Orang-orang yang men-zihar isteri mereka, kemudian mereka hendak menarik kembali apa yang mereka ucapkan, mereka (wajib atasnya) memerdekakan seorang budak sebelum kedua suami-istri itu bercampur.
Demikianlah yang diajarkan kepada kamu, dan Allah Maha Mengetahui apa yang kamu kerjakan.
Barangsiapa yang tidak mendapatkan (budak), maka (wajib atasnya) berpuasa dua bulan berturut-turut sebelum keduanya bercampur. Maka siapa yang tidak kuasa (wajiblah atasnya) memberi makan enam puluh orang miskin. Demikianlah supaya kamu beriman kepada Allah dan Rasul-Nya.

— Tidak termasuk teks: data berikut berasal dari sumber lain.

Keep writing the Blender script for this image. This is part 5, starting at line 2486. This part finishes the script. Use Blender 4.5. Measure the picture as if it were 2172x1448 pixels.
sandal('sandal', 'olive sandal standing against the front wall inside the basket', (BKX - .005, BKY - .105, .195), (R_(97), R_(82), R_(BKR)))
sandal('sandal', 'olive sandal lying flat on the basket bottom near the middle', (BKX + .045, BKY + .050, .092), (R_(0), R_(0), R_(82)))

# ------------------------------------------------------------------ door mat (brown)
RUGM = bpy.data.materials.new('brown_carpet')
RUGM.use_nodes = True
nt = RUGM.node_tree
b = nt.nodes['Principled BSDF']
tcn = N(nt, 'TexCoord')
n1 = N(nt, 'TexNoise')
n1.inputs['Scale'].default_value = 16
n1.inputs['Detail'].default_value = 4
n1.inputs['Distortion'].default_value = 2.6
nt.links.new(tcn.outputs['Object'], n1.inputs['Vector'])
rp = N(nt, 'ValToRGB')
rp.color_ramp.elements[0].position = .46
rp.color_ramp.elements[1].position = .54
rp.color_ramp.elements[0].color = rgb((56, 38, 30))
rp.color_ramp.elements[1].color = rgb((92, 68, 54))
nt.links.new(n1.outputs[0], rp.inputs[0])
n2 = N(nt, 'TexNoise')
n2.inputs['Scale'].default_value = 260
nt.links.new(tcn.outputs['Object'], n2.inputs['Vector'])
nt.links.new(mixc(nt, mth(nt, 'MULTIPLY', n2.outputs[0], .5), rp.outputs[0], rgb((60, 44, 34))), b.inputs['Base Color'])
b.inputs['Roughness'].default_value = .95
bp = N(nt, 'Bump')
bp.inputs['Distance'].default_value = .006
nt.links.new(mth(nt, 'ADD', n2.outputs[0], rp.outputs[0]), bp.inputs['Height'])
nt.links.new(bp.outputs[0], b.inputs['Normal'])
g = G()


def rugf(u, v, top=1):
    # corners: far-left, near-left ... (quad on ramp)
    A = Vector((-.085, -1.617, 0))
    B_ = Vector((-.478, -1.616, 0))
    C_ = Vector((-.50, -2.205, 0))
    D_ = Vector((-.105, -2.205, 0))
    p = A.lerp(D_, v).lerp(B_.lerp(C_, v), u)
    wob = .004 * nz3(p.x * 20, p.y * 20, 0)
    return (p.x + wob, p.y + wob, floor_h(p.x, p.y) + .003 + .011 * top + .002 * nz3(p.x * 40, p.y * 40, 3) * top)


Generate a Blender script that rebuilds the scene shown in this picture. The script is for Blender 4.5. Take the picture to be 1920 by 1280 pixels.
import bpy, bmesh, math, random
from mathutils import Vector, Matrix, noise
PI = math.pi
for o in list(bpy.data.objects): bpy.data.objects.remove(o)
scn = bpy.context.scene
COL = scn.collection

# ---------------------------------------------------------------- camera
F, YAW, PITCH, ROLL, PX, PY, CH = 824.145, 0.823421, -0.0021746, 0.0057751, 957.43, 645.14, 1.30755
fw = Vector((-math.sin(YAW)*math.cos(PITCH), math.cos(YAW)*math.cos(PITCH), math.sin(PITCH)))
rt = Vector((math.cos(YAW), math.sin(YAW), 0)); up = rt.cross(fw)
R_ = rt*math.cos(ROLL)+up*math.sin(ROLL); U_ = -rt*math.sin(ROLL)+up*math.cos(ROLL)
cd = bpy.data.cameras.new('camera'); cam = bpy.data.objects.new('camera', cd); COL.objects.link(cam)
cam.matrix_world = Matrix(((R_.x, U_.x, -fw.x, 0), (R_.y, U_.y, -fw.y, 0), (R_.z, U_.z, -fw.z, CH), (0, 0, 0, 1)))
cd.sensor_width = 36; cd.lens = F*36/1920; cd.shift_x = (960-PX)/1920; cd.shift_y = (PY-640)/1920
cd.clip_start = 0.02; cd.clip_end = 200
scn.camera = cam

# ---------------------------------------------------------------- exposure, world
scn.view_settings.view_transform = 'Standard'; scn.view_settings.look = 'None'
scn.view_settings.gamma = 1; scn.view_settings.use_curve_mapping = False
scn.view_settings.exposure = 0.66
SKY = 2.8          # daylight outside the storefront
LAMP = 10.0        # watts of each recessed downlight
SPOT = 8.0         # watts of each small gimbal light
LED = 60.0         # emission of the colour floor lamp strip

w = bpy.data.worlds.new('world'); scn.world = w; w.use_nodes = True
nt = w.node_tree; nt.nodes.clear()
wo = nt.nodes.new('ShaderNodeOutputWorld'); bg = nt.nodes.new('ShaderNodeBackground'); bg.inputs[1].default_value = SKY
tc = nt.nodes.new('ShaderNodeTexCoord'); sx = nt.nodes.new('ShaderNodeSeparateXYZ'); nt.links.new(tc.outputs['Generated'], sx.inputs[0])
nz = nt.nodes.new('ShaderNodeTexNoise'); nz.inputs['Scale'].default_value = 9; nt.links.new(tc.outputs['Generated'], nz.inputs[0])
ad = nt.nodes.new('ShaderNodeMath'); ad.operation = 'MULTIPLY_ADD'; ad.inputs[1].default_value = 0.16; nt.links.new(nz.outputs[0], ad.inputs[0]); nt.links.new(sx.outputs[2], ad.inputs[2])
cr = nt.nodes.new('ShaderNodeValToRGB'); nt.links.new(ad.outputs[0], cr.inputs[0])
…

Dan itulah hukum-hukum Allah; bagi orang kafir ada siksaan yang sangat pedih."(QS. Al-Mujaadilah, 58:1-4).
Kebijakan Rasul
Setelah menerima wahyu itu, Rasulullah SAW bersabda, "Suruhlah suamimu membebaskan seorang budak."
Khaulah menjawab, "Demi Allah, wahai Rasulullah, ia tidak mempunyai biaya untuk membebaskan budak."
Nabi SAW bersabda, "Suruhlah ia berpuasa dua bulan berturut-turut."
Khaulah berkata lagi, "Demi Allah, sesungguhnya dia seorang tua renta yang tidak berdaya."
Nabi SAW bersabda, "Suruhlah dia memberi makan 60 orang miskin dengan kurma."
"Wahai, Rasulullah, dia tidak mempunyai makanan sebanyak itu." kata Khaulah lagi.
Maka Rasulullah SAW bersabda, "Kami akan membantumu dengan serangkai kurma."
Dengan penuh gembira, Khaulah berkata, "Wahai Rasulullah, aku akan membantunya dengan serangkai kurma lagi."
"Engkau berbuat benar dan baik. Pergilah dan sedekahkan kurma itu baginya, kemudian perlakukan putra pamanmu dengan baik. Maka aku pun melakukannya.’’
Kisah hidup Khaulah mengandung pelajaran tentang kerukunan hidup suami istri dan keikutsertaan dalam memperbaiki perpecahan dan pemeliharaan hubungan kerabat serta ketuaan usia antara suami istri. Doanya yang tulus disertai dengan keimanan yang kokoh telah mampu menembus langit ketujuh dan langsung didengar Sang Khalik.